CLEVELAND — The Cleveland Browns spent the first week of 2026 free agency setting fire to their old depth chart. By signing Elgton Jenkins and Zion Johnson while trading for Tytus Howard, the front office committed over $118 million in total contract value to a complete offensive line overhaul. The mission is clear: keep Shedeur Sanders and Deshaun Watson upright after a 2025 season where the unit ranked 30th in the league.
Quantity Over Certainty in Berea
Cleveland’s front office didn’t just add depth; they bought a lottery ticket. The biggest splash came with Zion Johnson, who secured a three-year, $49.5 million deal with $32.4 million guaranteed. Johnson is durable and young, but he hasn’t yet reached the elite tier his price tag suggests. He joins a room already shaken by the release of veteran Jack Conklin, who missed 44 games during his Cleveland tenure and logged only eight appearances last year.
The trade for Tytus Howard cost a fifth-round pick, but his $45 million extension—set to kick in after 2026—adds even more weight to the books. Howard brings flexibility, yet his career lacks a dominant stretch at one specific spot. Then there is Elgton Jenkins. The former Packer landed a two-year, $24 million contract with $20 million in guarantees despite a November 2025 leg fracture and ligament damage. It is a massive swing on a player who failed a physical just weeks ago. The Browns are choosing upside over stability, a move that feels like sprinting through a minefield.
- Zion Johnson: 3 years, $49.5M ($32.4M Guaranteed)

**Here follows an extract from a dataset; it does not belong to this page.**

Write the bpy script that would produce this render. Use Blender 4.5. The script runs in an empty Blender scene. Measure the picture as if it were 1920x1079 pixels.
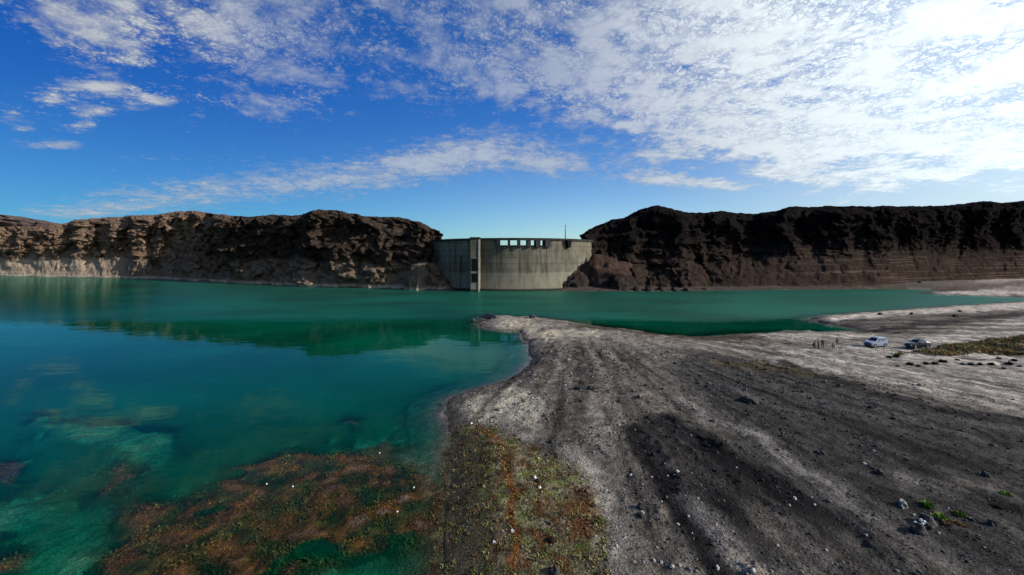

- Tytus Howard: 2-year, $45M extension (Starts 2027)
- Elgton Jenkins: 2 years, $24M ($20M Guaranteed)
- Teven Jenkins: Re-signed for depth after a full 17-game 2025 season
“We have to give Shedeur, Deshaun, and all these quarterbacks time. If they can’t breathe back there, we can’t win football games. Period.”
— Todd Monken, Browns Head Coach
Playoff Implications and the Monken Era
New head coach Todd Monken inherits a 5-12 roster that showed life late last year when Shedeur Sanders went 3-4 as a starter. The atmosphere at the team facility is thick with expectation, yet the offensive line looks more like a collection of “ifs” than a finished product. If Elgton Jenkins recovers his Pro Bowl form and Zion Johnson takes the next step, Cleveland could control the AFC North trenches. If the injuries that plagued Conklin migrate to this new group, the Browns will be right back in the cellar by October.
The aggressive spending on the line left the pass-catching room largely untouched in Week 1. While keeping Quincy Williams and Corey Bojorquez maintains some continuity, the lack of a true No. 1 receiver to help Sanders remains a glaring hole. Cleveland is betting that a clean pocket solves everything. In the brutal AFC North, that is a $118 million prayer.